- Available data:
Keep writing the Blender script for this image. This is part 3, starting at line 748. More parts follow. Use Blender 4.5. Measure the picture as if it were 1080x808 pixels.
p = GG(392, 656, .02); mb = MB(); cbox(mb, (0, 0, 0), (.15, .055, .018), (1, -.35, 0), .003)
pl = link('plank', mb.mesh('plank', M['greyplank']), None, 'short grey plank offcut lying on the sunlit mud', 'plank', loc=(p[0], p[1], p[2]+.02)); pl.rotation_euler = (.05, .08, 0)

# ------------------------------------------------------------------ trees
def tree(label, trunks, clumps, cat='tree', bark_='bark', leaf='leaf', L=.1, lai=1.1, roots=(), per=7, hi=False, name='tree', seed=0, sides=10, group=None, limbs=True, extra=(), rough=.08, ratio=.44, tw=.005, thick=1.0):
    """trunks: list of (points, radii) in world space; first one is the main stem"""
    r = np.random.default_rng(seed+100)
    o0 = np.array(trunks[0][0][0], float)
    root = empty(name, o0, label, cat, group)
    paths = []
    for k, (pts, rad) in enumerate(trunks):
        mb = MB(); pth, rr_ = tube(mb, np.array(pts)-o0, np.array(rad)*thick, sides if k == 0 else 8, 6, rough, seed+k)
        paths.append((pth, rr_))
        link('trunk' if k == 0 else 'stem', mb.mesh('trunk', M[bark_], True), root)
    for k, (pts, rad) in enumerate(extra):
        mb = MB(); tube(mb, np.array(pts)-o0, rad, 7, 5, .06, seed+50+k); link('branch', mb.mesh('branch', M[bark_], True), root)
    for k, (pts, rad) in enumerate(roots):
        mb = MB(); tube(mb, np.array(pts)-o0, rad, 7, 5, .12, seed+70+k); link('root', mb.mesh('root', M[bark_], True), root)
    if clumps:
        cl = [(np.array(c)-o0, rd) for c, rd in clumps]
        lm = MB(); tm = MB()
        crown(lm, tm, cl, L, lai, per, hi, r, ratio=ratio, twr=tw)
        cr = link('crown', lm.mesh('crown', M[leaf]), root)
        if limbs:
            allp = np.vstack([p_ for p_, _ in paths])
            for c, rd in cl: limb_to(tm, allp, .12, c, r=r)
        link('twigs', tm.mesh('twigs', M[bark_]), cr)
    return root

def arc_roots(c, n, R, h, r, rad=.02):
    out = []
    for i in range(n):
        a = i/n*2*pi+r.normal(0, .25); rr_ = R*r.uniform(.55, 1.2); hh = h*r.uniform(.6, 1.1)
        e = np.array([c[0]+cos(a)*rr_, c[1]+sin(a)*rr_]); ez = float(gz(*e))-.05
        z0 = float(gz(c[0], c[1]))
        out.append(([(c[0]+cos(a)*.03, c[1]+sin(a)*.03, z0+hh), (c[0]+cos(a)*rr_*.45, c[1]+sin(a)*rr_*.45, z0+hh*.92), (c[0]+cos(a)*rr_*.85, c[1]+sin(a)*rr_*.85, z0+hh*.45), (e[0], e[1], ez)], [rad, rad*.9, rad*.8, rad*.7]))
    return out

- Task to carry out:
Set down the lines above as they stand, starting with the first line and ending with the line that contains "(.05, .08, 0)".

- Answer for this exercise:
Keep writing the Blender script for this image. This is part 3, starting at line 748. More parts follow. Use Blender 4.5. Measure the picture as if it were 1080x808 pixels.
p = GG(392, 656, .02); mb = MB(); cbox(mb, (0, 0, 0), (.15, .055, .018), (1, -.35, 0), .003)
pl = link('plank', mb.mesh('plank', M['greyplank']), None, 'short grey plank offcut lying on the sunlit mud', 'plank', loc=(p[0], p[1], p[2]+.02)); pl.rotation_euler = (.05, .08, 0)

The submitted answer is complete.